Last week, during a discussion/promotion of the ESPN docuseries O.J.: Made in America, Stephen A. Smith declared that as a prosecutor, he would been able to convict O.J. Simpson of the murders of Nicole Brown and Ron Goldman. “Christopher Darden and Marcia Clark did an absolutely horrendous job as prosecutors…I would have won that trial,” he boasted.

Twitter is currently ripping Stephen A. Smith for sexism and “mansplaining,” but leaving aside the gender issue, many NBA fans wonder why criticizing referees for their sometimes game-decisive mistakes — such as questionable foul calls — is off limits.

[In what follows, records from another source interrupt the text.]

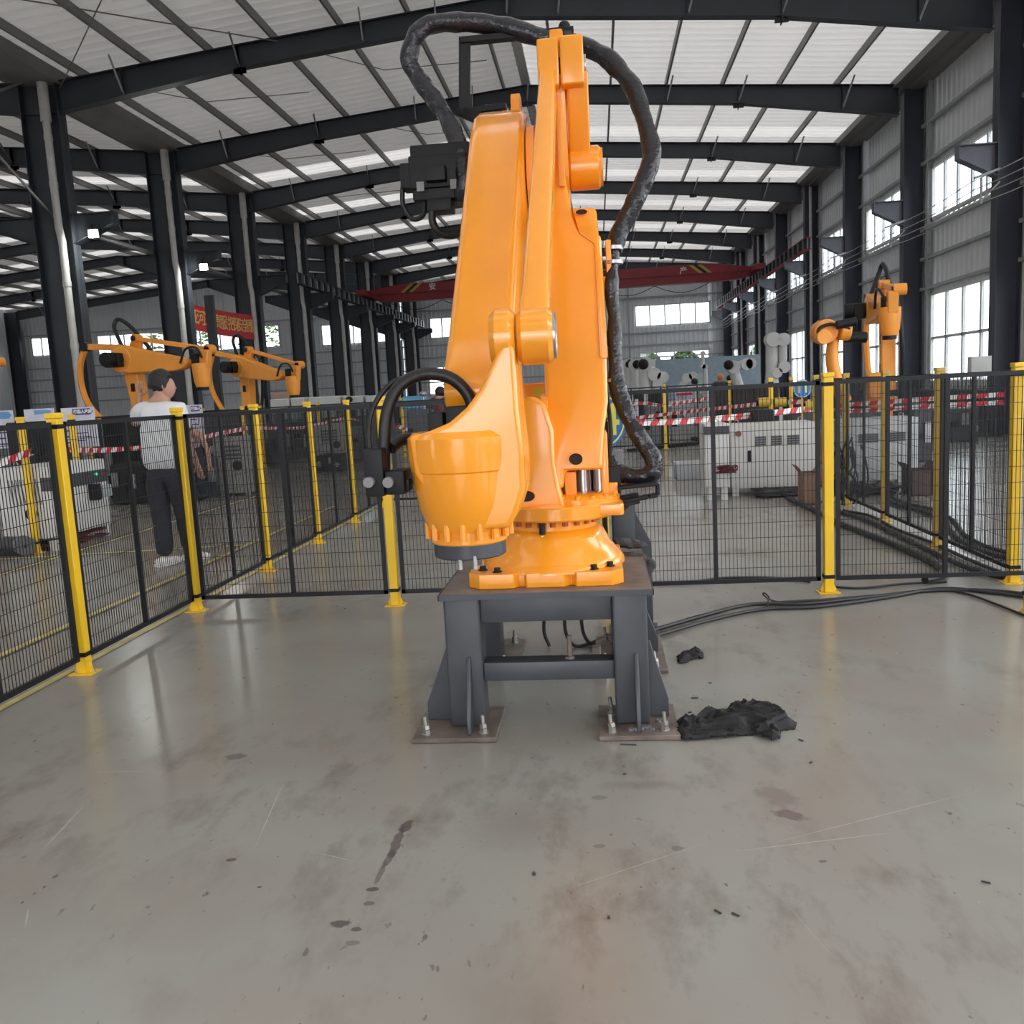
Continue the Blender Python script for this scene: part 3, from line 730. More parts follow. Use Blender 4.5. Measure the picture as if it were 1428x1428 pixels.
mb = MB(); q = at(756, 735, Y=3.77); mb.cyl((q.x, q.y, .835), (q.x, q.y, .885), .014, n=14); mb.build('stop_pin', BLACKM, rob)
mb = MB(); q = at(757, 750, Y=3.775); mb.cyl((q.x, 3.80, q.z), (q.x, 3.772, q.z), .009, n=14); mb.build('plug', BOLTM, rob)
# slewing deck
mb = MB(); mb.lathe([(.02, .888), (.262, .888), (.27, .896), (.27, .945), (.262, .953), (.02, .953)], (HPX+.03, HPY, 0), 72); mb.build('slewing_deck', ORANGE, rob)
mb = MB(); mb.prism([(HPX+.15, 3.82), (.085, 3.80), (.10, 3.82), (.10, 4.2), (HPX, 4.25), (HPX-.25, 4.15), (HPX-.25, 3.9)], .90, .952, 'Z'); mb.build('deck_wing', ORANGE, rob, bevel=.01)
mb = MB(); mb.lathe([(.02, .95), (.19, .95), (.19, .972), (.165, .99), (.02, .99)], (-.10, 3.99, 0), 48); rd = mb.build('slew_motor_flange', ORANGE, rob)
mb = MB()
for a in range(16):
    t = 2*pi*a/16; mb.cyl((-.10+.175*cos(t), 3.99+.175*sin(t), .97), (-.10+.175*cos(t), 3.99+.175*sin(t), .99), .011, n=8)
mb.build('flange_bolts', ORANGE, rd, kind='stuff')
mb = MB(); mb.box(-.155, -.105, 3.90, 3.96, .98, 1.09); mb.build('orange_lug', ORANGE_B, rob, bevel=.005)
mb = MB(); mb.cyl((-.075, 4.02, .99), (-.075, 4.02, 1.14), .036, n=20); mb.cyl((.0, 4.05, .99), (.0, 4.05, 1.14), .036, n=20); mb.build('motor_cap', GLASSG, rob)
mb = MB(); mb.box(-.15, .05, 4.12, 4.24, .955, 1.3); mb.build('motor_block', BLACKM, rob, bevel=.01)
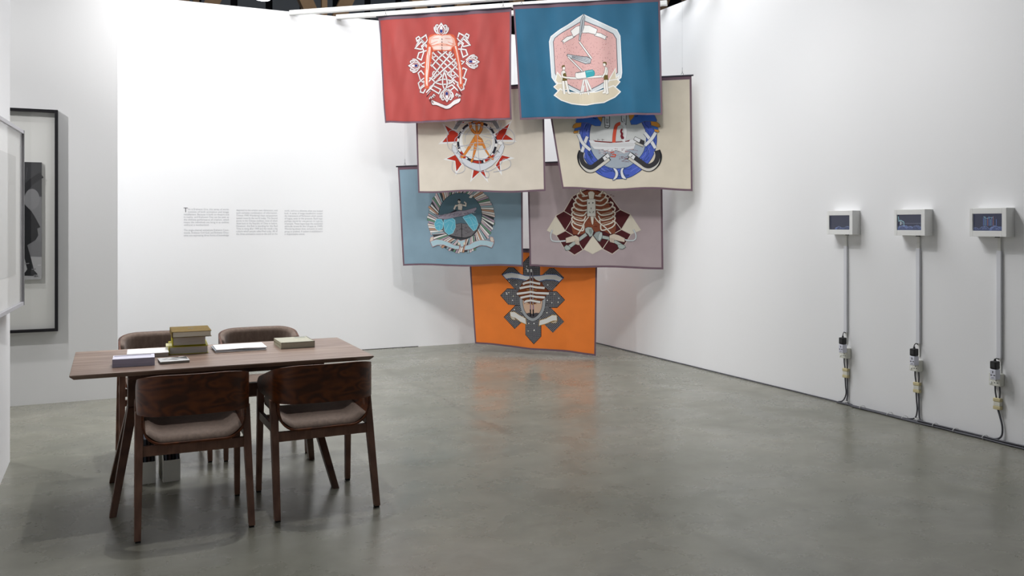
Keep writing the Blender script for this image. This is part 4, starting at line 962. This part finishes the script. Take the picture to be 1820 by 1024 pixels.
bm = B(); box(bm, (.02, .06, .038), (.085, .108, .0384)); link('label_patch', bm, mat('grey_patch', '#989a90', .8, .2), t)

# ------------------------------------------------------------------ magazine files under the table
def mfile(label, x, y, rz):
    t = thing('magazine_file', label, 'file', (x, y, 0), math.radians(rz), 'white magazine files under the table')
    WB = mat('white_card_file', '#d9d8d0', .8, .2)
    w, d, T = .094, .25, .003; prof = [(-d/2, 0), (d/2, 0), (d/2, .30), (d/2-.10, .30), (-d/2, .125)]
    for s in (-1, 1):
        bm = B(); x0 = s*(w/2-T/2); vs = [[bm.verts.new((x0+e*T/2, p[0], p[1])) for p in prof] for e in (-1, 1)]
        bm.faces.new(vs[0][::-1]); bm.faces.new(vs[1])
        for i in range(5): bm.faces.new((vs[0][i], vs[0][(i+1) % 5], vs[1][(i+1) % 5], vs[1][i]))
        bmesh.ops.recalc_face_normals(bm, faces=bm.faces[:]); link('side_panel', bm, WB, t)
    bm = B(); box(bm, (-w/2+T, -d/2, 0), (w/2-T, -d/2+T, .125)); link('front_panel', bm, WB, t)
    bm = B(); box(bm, (-w/2+T, d/2-T, 0), (w/2-T, d/2, .30)); link('back_panel', bm, WB, t)
    bm = B(); box(bm, (-w/2+T, -d/2+T, 0), (w/2-T, d/2-T, T)); link('bottom_panel', bm, WB, t)
    return t
dk = [mat('black_booklet', '#19181c', .4, .4), mat('grey_blue_booklet', '#4a4e5a', .4, .4), mat('dark_red_booklet', '#3a2426', .4, .4)]
for n, (x, y, rz, lab) in enumerate([(.192, 5.525, 2, 'left white magazine file under the table, beside the table leg'), (.322, 5.515, 3, 'right white magazine file under the table, seen below the chair seat')]):
    mfile(lab, x, y, rz)
    for k in range(4):
        a = math.radians(rz); lx = -.031+.0205*k
        t = thing('filed_booklet', ['black booklet', 'slate booklet', 'dark red booklet', 'second black booklet'][k]+' standing in the '+['left', 'right'][n]+' white magazine file under the table', 'booklet', (x+lx*math.cos(a), y+lx*math.sin(a), .0035), a, 'booklets in the magazine files')
        bm = B(); box(bm, (-.006, -.112, 0), (.006, .112, .262-.01*k), .001); link('pages', bm, dk[(k+n) % 3], t)

# ------------------------------------------------------------------ framed pictures
GLASS = glass_mat()
def frame4(bm, w, h, fw, dep, y0=0):
    box(bm, (-w/2, y0-dep, 0), (-w/2+fw, y0, h), .001); box(bm, (w/2-fw, y0-dep, 0), (w/2, y0, h), .001)
    box(bm, (-w/2+fw, y0-dep, 0), (w/2-fw, y0, fw), .001); box(bm, (-w/2+fw, y0-dep, h-fw), (w/2-fw, y0, h), .001)
t = thing('framed_picture', 'tall black-framed black and white photograph on the passage wall', 'picture', (-1.055, 8.168, .605))
w, h = 1.33, 1.845
bm = B(); frame4(bm, w, h, .024, .048); link('frame', bm, FRAME_BLACK, t)
bm = B(); box(bm, (-w/2+.024, -.012, .024), (w/2-.024, -.002, h-.024)); link('mount_board', bm, mat('mount_board', '#ebebe8', .9, .1), t)
bm = B(); box(bm, (-.545, -.03, .435), (.545, -.0125, 1.405)); ph = link('photo_print', bm, mat('silver_print_ground', '#77777a', .5, .3), t)
bm = B(); box(bm, (-w/2+.024, -.040, .024), (w/2-.024, -.037, h-.024)); link('glass_pane', bm, GLASS, t)
# the print shows the hindquarters of a dark animal on pale ground (drawn in metres on the print)
P = Print(lambda p: p, lambda u, v, l: Vector((u, -.030-l, v)), None, .0003, .00004)
P.poly('#4c4c4f', [(-.545, 1.1), (.545, 1.0), (.545, 1.405), (-.545, 1.405)]); P.poly('#8e8e91', [(-.545, .75), (.545, .75), (.545, 1.12), (-.545, 1.18)])
P.poly('#c2c2c4', [(-.545, .435), (.545, .435), (.545, .62), (.2, .64), (-.2, .60), (-.545, .64)])
P.ell('#98989b', .475, 1.10, .055, .085)
P.poly('#2a2a2d', [(-.3, 1.0), (-.1, 1.12), (.2, 1.1), (.4, 1.08), (.47, 1.0), (.505, .92), (.52, .80), (.50, .76), (.44, .72), (.47, .60), (.49, .51), (.515, .48), (.50, .462), (.42, .468), (.42, .49), (.44, .52), (.41, .66), (.36, .74), (.28, .75), (.2, .74), (-.1, .75), (-.3, .82)])
P.poly('#2d2d30', [(.16, .76), (.26, .74), (.36, .60), (.38, .56), (.34, .56), (.22, .66)]); P.poly('#232326', [(-.28, .85), (-.2, .8), (-.22, .55), (-.2, .5), (-.28, .5), (-.27, .7)])
P.stroke('#38383b', [(.36, 1.06), (.42, 1.18), (.48, 1.25), (.545, 1.30)], .05, smooth=True); P.stroke('#2a2a2d', [(.40, 1.02), (.46, .98), (.52, .86)], .035, smooth=True)
P.stroke('#5c5c60', [(.34, 1.34), (.42, 1.22), (.40, 1.30)], .008); P.stroke('#5c5c60', [(.44, 1.36), (.43, 1.26)], .007)
for k in range(60):
    x, z = random.uniform(-.52, .53), random.uniform(.445, .60); P.stroke(random.choice(['#9a9a9d', '#dcdcde', '#8a8a8d']), [(x, z), (min(.54, x+.03), z+.004)], .008)
P.build('photograph', ph, ink)

t = thing('framed_picture', 'black-framed glazed picture hung on the near left wall, seen edge-on', 'picture', (-.537, 5.60, 1.0), PI/2-math.radians(3.6))
w, h = 1.0, 1.075
bm = B(); frame4(bm, w, h, .022, .030); link('frame', bm, mat('frame_sheen_grey', '#a9a8ae', .3, .5), t)  # pale grey paints in the grazing reflection on the black frame
bm = B(); box(bm, (-w/2+.022, -.010, .022), (w/2-.022, -.002, h-.022)); link('mount_board', bm, mat('mount_board', '#ebebe8'), t)
bm = B(); box(bm, (-.36, -.013, .2), (.30, -.0102, .9)); link('photo_print', bm, mat('pale_print', '#cfcfcb', .6, .3), t)
bm = B(); box(bm, (-w/2+.022, -.024, .022), (w/2-.022, -.021, h-.022)); link('glass_pane', bm, GLASS, t)
bm = B(); box(bm, (w/2-.025, -.0305, .0), (w/2-.001, -.0300, h)); link('inner_lip', bm, FRAME_BLACK, t)

# ------------------------------------------------------------------ wall text
def text_column(parent, lines, x0, x1, ztop, pitch, size, first_indent=0, name='text_column', short=()):
    bm_all = bmesh.new()
    for i, s in enumerate(lines):
        if not s: continue
        cu = bpy.data.curves.new('line', 'FONT'); cu.body = s; cu.size = size; cu.resolution_u = 2
        o = bpy.data.objects.new('line', cu); COL.objects.link(o)
        dg = bpy.context.evaluated_depsgraph_get(); me = bpy.data.meshes.new_from_object(o.evaluated_get(dg))
        xs = [v.co.x for v in me.vertices]; wdt = max(xs)-min(xs)
        a = x0+(first_indent if i < 2 and first_indent else 0); kx = (x1-a)/wdt if i not in short else min(1, (x1-a)/wdt)
        for v in me.vertices: v.co = Vector((a+(v.co.x-min(xs))*kx, 10.0485, ztop-size*.7-pitch*i+v.co.y))
        bm_all.from_mesh(me)
        bpy.data.objects.remove(o); bpy.data.curves.remove(cu); bpy.data.meshes.remove(me)
    return tag(link(name, bm_all, INKT, parent), kind='stuff')
INKT = mat('grey_vinyl_lettering', '#b3b5b9', .7, .2)
wt = thing('wall_text', 'three columns of small grey wall text on the back wall', 'text', (0, 0, 0))
L1 = ['his is Erehwon One, this series of works', 'consists of both animation and image', 'installations. Because it both on theatre and', 'in reality, and Erehwon One can be seen as', 'the ultimate performance of creation, which', 'means the individuals are living in an exitless', 'without a motherland.', '',
      'The single-channel animations Erehwon Coun-', 'tryside, Erehwon Civil God, and Erehwon Chou-', 'ettes are expressing three forms of knowledge']
L2 = ['depicted in the artistic own dimension, and', 'such complex combination of information.', 'Chinese 1949) Wandering\'s basic temperament', 'system towards the world today. The Second', 'points to the Chinese tradition, most of which', 'dates back to the Republic of China or before.', 'However, the Exit is standing for the Red', 'Time is rising after 1949 and the minds a big', 'culture which people called Red today. All of', 'the three animations come to the end on the']
L3 = ['north, and it is a dilemma when you looked', 'back. A series of image installations contain', 'the instruments of Parliament which consist', 'of logos, even in the present. Each logo', 'perhaps stands for one person or a group', 'of people. These logos keep the existential', 'attitude towards the Utopia as 1949)', 'Wandering always does, and point to some', 'group or position. A system is established in', 'a dispensable sense.']
text_column(wt, L1, .735, 1.205, 1.672, .0287, .029, .042, short=(6,))
text_column(wt, L2, 1.285, 1.735, 1.665, .0297, .029)
text_column(wt, L3, 1.815, 2.25, 1.662, .0297, .029, short=(9,))
cu = bpy.data.curves.new('line', 'FONT'); cu.body = 'T'; cu.size = .072; o = bpy.data.objects.new('line', cu); COL.objects.link(o)
me = bpy.data.meshes.new_from_object(o.evaluated_get(bpy.context.evaluated_depsgraph_get())); bpy.data.objects.remove(o)
for v in me.vertices: v.co = Vector((.732+v.co.x, 10.0485, 1.628+v.co.y))
me.materials.clear(); me.materials.append(mat('dark_vinyl_lettering', '#4c4d52', .7, .2)); o = bpy.data.objects.new('initial_letter', me); COL.objects.link(o); o.parent = wt; o['label'] = 'large dark initial T'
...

Even many ex-players, who transition to broadcasting, seem to tip-toe around critiques of the officials.

After Game 6, the NBA fined Curry $25,000 for throwing the mouthpiece, while ever protective of the refs, the league hit head coach Steve Kerr with the same monetary penalty amount for describing the least three fouls against his star as “absolutely ridiculous.”

“Apparently, Ayesha Curry isn’t allowed to have opinions about the NBA, but male analysts are allowed to have strong opinions about her thoughts,” the Awful Announcing website asserted.

“Plenty of Steph Curry fans, men and women, shared Ayesha’s outrage [about the ejection]. But according to Smith, one of sports’ most controversial bloviators, Ayesha crossed the line the minute she opened her mouth,” The Daily Beast insisted.

Do you think that Ayesha Curry was out of pocket, as Stephen A. Smith claimed?